With America's military planners considering every option for retaliation, officials are involved in close discussions with their Pakistani counterparts about how to carry out strikes on neighbouring Afghanistan without adding to an already tense political situation inside that country.

A delegation of American officials is to arrive in Pakistan this week to discuss ground support requirements for military action. Washington has not asked Pakistan to allow it to base large numbers of troops on its soil – a request that would be both politically difficult for the Pakistan government and logistically difficult for American forces.

But one alternative would be to use Special Forces to conduct raids on Osama bin Laden's bases inside Afghanistan. The Washington Post reported yesterday that under the options being considered, assault troops would be moved into Pakistan only at the last moment – probably from ships in the Arabian Sea or from friendly Gulf nations such as Kuwait and Oman.

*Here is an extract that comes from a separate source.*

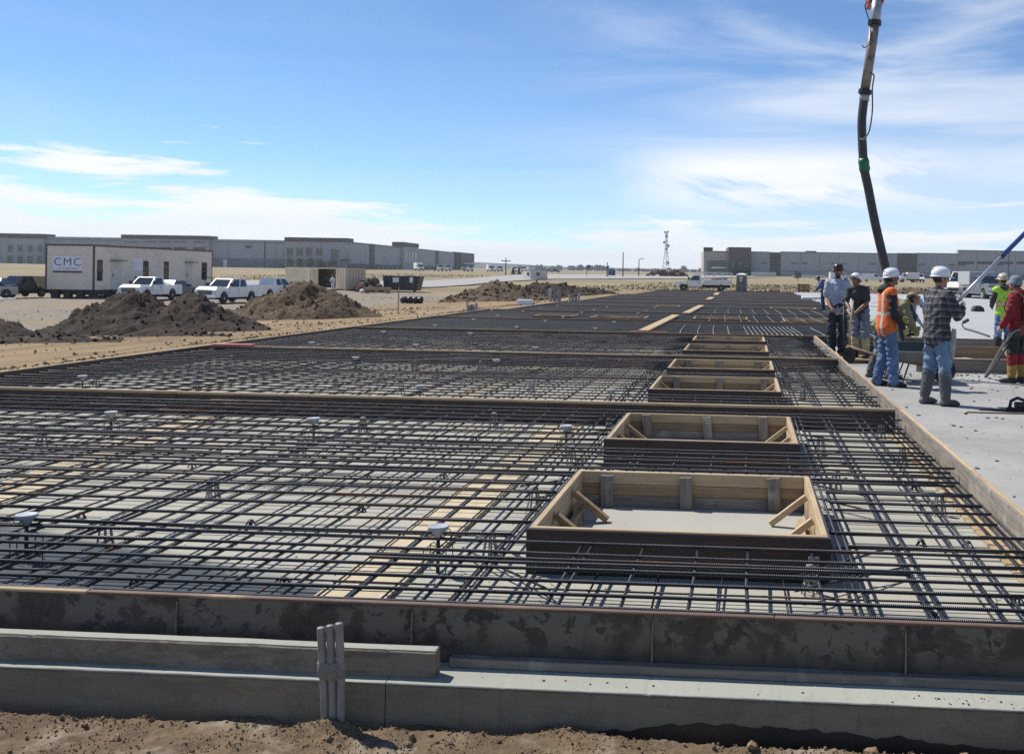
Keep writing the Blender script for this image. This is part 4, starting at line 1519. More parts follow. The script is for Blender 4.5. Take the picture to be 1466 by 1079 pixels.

Military planners believe that even if America launches its attacks from the sea, it will still require some sort of land presence – probably in Pakistan or Uzbekistan, which has said it will co-operate with President Bush. But Uzbekistan's border is far from both the Afghan capital, Kabul, and the city of Kandahár, near which Mr bin Laden's bases are said to be sited.

One Pakistani official told the newspaper: "You can run a limited war with the facilities that the US Navy has in the Arabian Sea. But they are no substitute to a solid support paraphernalia on the ground."

As a result, Pakistan would almost certainly have to house an operations headquarters as well as the Special Forces helicopters that would be used for the short hop across the border into Afghanistan.

There would also have to be a back-up team in Pakistan, possibly Army Rangers, should the Special Forces operation not go according to plan.